§ **PROBLEM REQUIREMENTS**:
Extract each line bearing the word "pixels".

§ **INPUT DATA**:
= = =
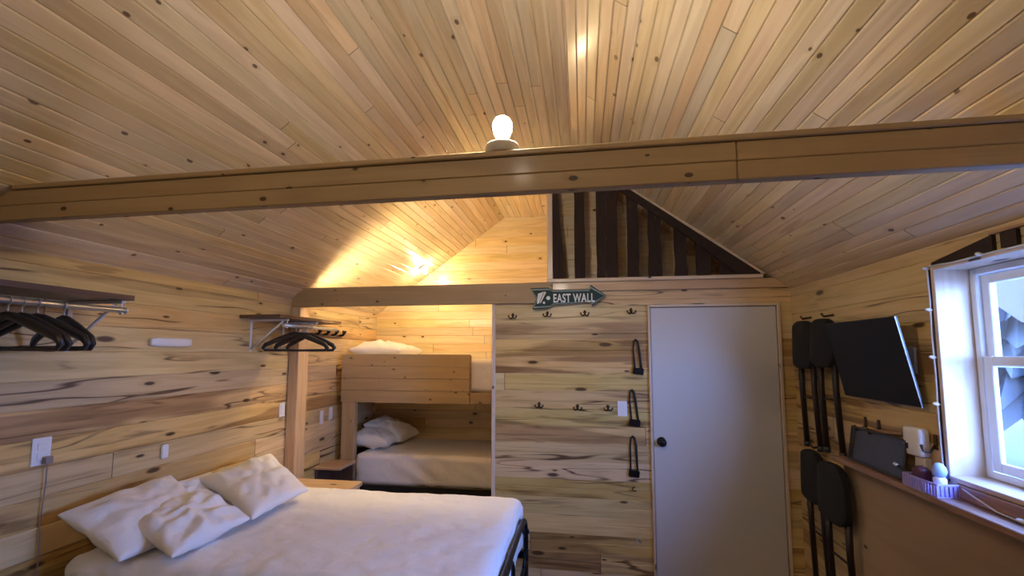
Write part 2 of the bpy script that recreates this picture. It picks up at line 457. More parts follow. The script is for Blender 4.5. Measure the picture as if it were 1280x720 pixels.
# tie beam: two face boards (jointed), soffit board, cap
def beam_board(z0, z1, x0, x1, y0, y1):
    b = B(); add_box(b, (x0, y0, z0), (x1, y1, z1), 0, .003); return b
tb = struct('beam', box((-2.10, 1.262, .466), (1.235, 1.292, .568), 0, 0), 'beam', label='pale pine tie beam across the room')
tb['category'] = 'beam'
JX = .42
for (z0, z1) in ((.462, .515), (.5155, .5695)):
    xa = XL + (z0 - ZS) / SL + .02; xb = XR - (z0 - ZS) / SL - .02
    struct('face_board', beam_board(z0, z1, xa, JX - .001, 1.25, 1.262), 'beam', tb)
    struct('face_board', beam_board(z0, z1, JX + .001, xb, 1.25, 1.262), 'beam', tb)
struct('cap_board', beam_board(.5705, .588, -1.98, 1.12, 1.243, 1.345), 'beam', tb)

# header over the alcove, loft trim, alcove corner post and edge strip
struct('trim_1', box((XL + .01, 3.14, .345), (-.205, 3.18, .492), 0, .004), 'beam')
struct('trim_2', box((-.205, 3.152, .425), (XR - .02, 3.18, .488), 0, .003), 'pine')
struct('trim_3', box((-.245, 3.135, .4885), (1.185, 3.20, .514), 0, .004), 'pale')
struct('trim_4', box((-.238, 3.14, .5145), (-.200, 3.262, ZT - .005), 2, .003), 'pale')
struct('trim_5', box((XL + .004, 3.135, ZF), (-2.135, 3.26, .344), 2, .004), 'pine')
struct('trim_6', box((-.642, 3.16, ZF), (-.618, 3.275, .344), 2, .003), 'pale')
b = B(); add_prism(b, [(1.20, 3.135, .515), (1.175, 3.135, .515), (.02, 3.135, 1.375), (.05, 3.135, 1.378)], (0, .05, 0)); struct('trim_7', b, 'pale')

# dark rough slats of the loft screen
RY0, RY1 = 3.15, 3.185
def zs(x): return ZS + SL * (XR - x) - .035
slats = [(-.198, -.112, -.07), (-.046, .027, 0), (.108, .172, .0), (.176, .254, .0), (.318, .396, .012), (.464, .545, .01), (.634, .712, .012), (.775, .862, .03), (.925, 1.13, .0)]
for i, (a, c, lean) in enumerate(slats):
    b = B(); n = 9; L, R = [], []
    za = min(ZT - .01, zs(a)); zc = min(ZT - .01, zs(c)); zb = .5155
    zt = min(za, zc) if i < 8 else zc + .005
    for k in range(n):
        f = k / (n - 1); wob = .006 * noise.noise((i * 3.1, f * 4, 0)); wob2 = .007 * noise.noise((i * 5.7, f * 5, 9))
        za_ = zb + (za - zb) * f; zc_ = zb + (max(zc, zb + .01) - zb) * f
        L.append((a + wob * (1 if i else 0), RY0, za_)); R.append((c + wob2 + (lean * f if i == 0 else 0), RY0, zc_))
    add_prism(b, L + R[::-1], (0, RY1 - RY0, 0), 2)
    nm = ['leaning leftmost', 'second', 'third', 'fourth', 'fifth', 'sixth', 'seventh', 'eighth', 'ninth']
    lab = ['leftmost dark rough slat of the loft screen, narrowing upward', 'second dark slat from the left in the loft screen',
           'third dark slat from the left in the loft screen, touching the fourth', 'fourth dark slat from the left in the loft screen, touching the third',
           'fifth dark slat from the left in the loft screen, just left of the slope', 'sixth dark slat from the left, cut off by the slope',
           'seventh dark slat from the left, mid-height under the slope', 'short eighth dark slat, second from the right in the loft screen',
           'shortest wedge-shaped dark slat in the right corner of the loft screen'][i]
    tag(obj('loft_slat', b, 'bark'), lab, 'slat', 'dark slats of the loft screen')
b = B(); add_prism(b, [(1.168, RY0 - .022, .517), (1.02, RY0 - .022, .517), (.80, RY0 - .022, .715), (.05, RY0 - .022, 1.30), (.045, RY0 - .022, 1.345)], (0, .0215, 0), 0)
tag(obj('sloped_board', b, 'bark'), 'dark live-edge board running down the slope above the slats', 'board')

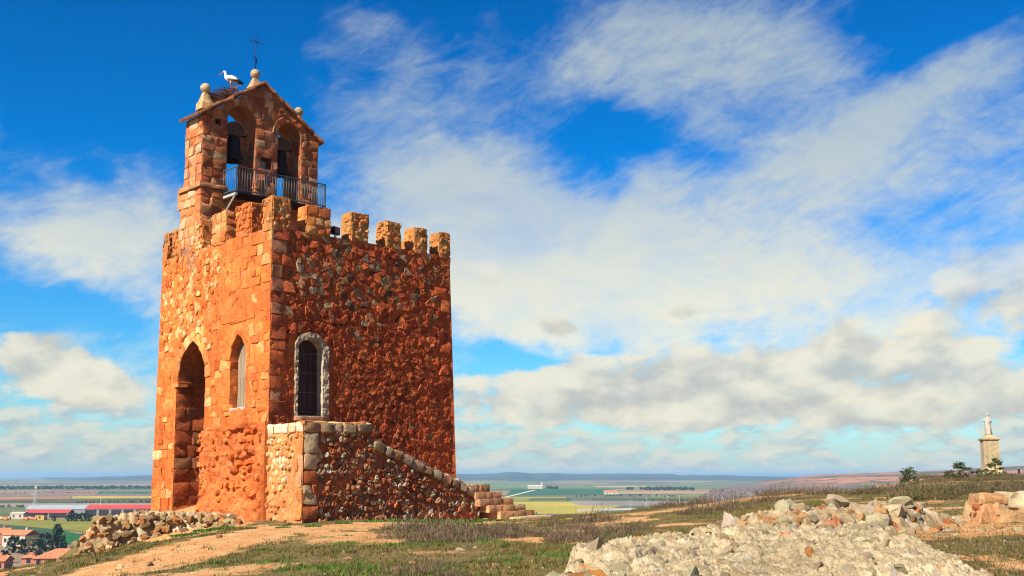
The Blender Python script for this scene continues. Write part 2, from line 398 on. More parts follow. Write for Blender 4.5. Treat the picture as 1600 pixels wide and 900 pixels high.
= = =
§ **REPLY TO THE EXERCISE**:
Write part 2 of the bpy script that recreates this picture. It picks up at line 457. More parts follow. The script is for Blender 4.5. Measure the picture as if it were 1280x720 pixels.
The Blender Python script for this scene continues. Write part 2, from line 398 on. More parts follow. Write for Blender 4.5. Treat the picture as 1600 pixels wide and 900 pixels high.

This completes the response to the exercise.